Incremental Model Order Reduction of Smoothed-Particle Hydrodynamic Simulations

TL;DR

This paper introduces an incremental SVD-based compression method for time-dependent particle simulation data, significantly reducing memory use while maintaining accuracy, applicable to complex 2D and 3D simulations.

Contribution

It extends an existing grid-based SVD compression approach to irregular particle data, incorporating adaptive rank truncation and imputation strategies for efficient, accurate simulation data compression.

Findings

Reduces memory requirements by about 90%.

Increases computational effort by about 10%.

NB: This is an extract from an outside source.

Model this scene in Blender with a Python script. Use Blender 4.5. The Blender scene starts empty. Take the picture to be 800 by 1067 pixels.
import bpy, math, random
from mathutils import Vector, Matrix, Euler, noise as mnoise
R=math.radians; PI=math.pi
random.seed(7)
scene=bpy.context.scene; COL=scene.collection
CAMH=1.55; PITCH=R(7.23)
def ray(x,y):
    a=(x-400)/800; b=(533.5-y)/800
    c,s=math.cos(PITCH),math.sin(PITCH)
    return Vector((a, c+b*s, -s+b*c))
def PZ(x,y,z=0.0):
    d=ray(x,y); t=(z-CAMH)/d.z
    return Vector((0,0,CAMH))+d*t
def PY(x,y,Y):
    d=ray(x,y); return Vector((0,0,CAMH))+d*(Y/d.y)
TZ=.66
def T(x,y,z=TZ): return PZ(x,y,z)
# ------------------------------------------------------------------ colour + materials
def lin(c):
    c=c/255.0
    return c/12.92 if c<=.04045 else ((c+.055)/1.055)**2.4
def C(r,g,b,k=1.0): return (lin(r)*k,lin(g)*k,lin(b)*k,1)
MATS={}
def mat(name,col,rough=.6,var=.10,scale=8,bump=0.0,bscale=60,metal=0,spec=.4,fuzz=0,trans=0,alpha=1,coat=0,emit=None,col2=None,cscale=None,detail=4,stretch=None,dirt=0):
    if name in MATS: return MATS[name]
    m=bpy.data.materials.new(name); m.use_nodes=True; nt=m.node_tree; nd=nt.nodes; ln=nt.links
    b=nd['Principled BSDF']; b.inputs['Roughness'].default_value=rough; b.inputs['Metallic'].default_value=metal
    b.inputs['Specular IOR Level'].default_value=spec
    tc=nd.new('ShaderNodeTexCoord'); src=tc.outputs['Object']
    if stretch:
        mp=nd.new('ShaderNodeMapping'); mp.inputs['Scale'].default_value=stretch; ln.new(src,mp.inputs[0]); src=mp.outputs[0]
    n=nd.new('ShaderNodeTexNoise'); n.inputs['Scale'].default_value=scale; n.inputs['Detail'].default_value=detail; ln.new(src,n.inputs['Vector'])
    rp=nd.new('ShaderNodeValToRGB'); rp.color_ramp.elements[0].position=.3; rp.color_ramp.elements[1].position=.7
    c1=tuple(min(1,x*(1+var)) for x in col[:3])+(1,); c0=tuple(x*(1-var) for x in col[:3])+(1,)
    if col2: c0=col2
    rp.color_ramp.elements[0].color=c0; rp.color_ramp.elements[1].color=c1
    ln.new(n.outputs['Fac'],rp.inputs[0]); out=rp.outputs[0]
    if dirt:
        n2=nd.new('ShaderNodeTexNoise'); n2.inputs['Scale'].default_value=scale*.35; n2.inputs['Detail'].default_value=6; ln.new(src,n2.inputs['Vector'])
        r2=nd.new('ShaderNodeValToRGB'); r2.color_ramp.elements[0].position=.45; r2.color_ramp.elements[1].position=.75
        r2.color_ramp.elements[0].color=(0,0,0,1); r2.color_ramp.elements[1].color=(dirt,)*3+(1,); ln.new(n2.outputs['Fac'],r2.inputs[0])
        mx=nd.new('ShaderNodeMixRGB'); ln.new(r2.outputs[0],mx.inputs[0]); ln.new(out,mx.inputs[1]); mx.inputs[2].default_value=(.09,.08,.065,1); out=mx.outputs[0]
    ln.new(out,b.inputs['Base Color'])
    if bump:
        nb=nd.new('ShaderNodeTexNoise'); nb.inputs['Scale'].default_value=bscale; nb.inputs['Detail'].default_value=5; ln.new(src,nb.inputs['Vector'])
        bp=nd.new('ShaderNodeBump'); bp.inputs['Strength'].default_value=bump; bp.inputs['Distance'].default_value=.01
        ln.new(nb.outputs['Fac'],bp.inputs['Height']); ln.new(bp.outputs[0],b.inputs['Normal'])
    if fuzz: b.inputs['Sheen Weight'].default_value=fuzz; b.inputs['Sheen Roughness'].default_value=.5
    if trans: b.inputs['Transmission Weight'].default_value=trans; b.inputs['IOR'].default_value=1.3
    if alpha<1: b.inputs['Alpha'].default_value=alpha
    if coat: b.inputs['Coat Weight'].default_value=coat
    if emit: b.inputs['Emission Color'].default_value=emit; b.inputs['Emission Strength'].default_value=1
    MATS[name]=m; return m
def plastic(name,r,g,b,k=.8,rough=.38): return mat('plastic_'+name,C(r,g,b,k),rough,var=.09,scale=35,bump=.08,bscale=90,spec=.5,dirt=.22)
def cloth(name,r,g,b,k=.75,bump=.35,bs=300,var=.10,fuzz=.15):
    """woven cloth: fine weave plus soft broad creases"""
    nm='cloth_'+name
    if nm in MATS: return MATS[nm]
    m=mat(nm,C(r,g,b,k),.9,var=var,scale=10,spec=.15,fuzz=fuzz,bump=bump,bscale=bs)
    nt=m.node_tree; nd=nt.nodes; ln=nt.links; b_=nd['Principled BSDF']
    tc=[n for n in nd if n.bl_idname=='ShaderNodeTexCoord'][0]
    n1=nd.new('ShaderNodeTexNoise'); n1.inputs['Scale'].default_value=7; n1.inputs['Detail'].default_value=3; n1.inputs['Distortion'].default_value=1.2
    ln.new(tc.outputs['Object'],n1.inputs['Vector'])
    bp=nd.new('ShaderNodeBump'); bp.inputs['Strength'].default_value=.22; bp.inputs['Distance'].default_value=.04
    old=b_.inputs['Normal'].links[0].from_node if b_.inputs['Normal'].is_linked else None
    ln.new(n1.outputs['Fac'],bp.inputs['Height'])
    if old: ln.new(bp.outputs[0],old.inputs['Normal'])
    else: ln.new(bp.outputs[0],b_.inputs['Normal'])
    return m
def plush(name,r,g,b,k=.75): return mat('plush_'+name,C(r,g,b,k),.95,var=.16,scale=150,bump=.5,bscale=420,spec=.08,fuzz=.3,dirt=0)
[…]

Maintains high accuracy in 2D and 3D test cases.

Abstract

Engineering simulations are usually based on complex, grid-based, or mesh-free methods for solving partial differential equations. The results of these methods cover large fields of physical quantities at very many discrete spatial locations and temporal points. Efficient compression methods can be helpful for processing and reusing such large amounts of data. A compression technique is attractive if it causes only a small additional effort and the loss of information with strong compression is low. The paper presents the development of an incremental Singular Value Decomposition (SVD) strategy for compressing time-dependent particle simulation results. The approach is based on an algorithm that was previously developed for grid-based, regular snapshot data matrices. It is further developed here to process highly irregular data matrices generated by particle simulation methods during simulation. Various aspects important for information loss, computational effort and storage requirements are discussed, and corresponding solution techniques are investigated. These include the development of an adaptive rank truncation approach, the assessment of imputation strategies to close snapshot matrix gaps caused by temporarily inactive particles, a suggestion for sequencing the data history into temporal windows as well as bundling the SVD updates. The simulation-accompanying method is embedded in a parallel, industrialized Smoothed-Particle Hydrodynamics software and applied to several 2D and 3D test cases. The proposed approach reduces the memory requirement by about 90% and increases the computational effort by about 10%, while preserving the required accuracy. For the final application of a water turbine, the temporal evolution of the force and torque values for the compressed and simulated data is in excellent agreement.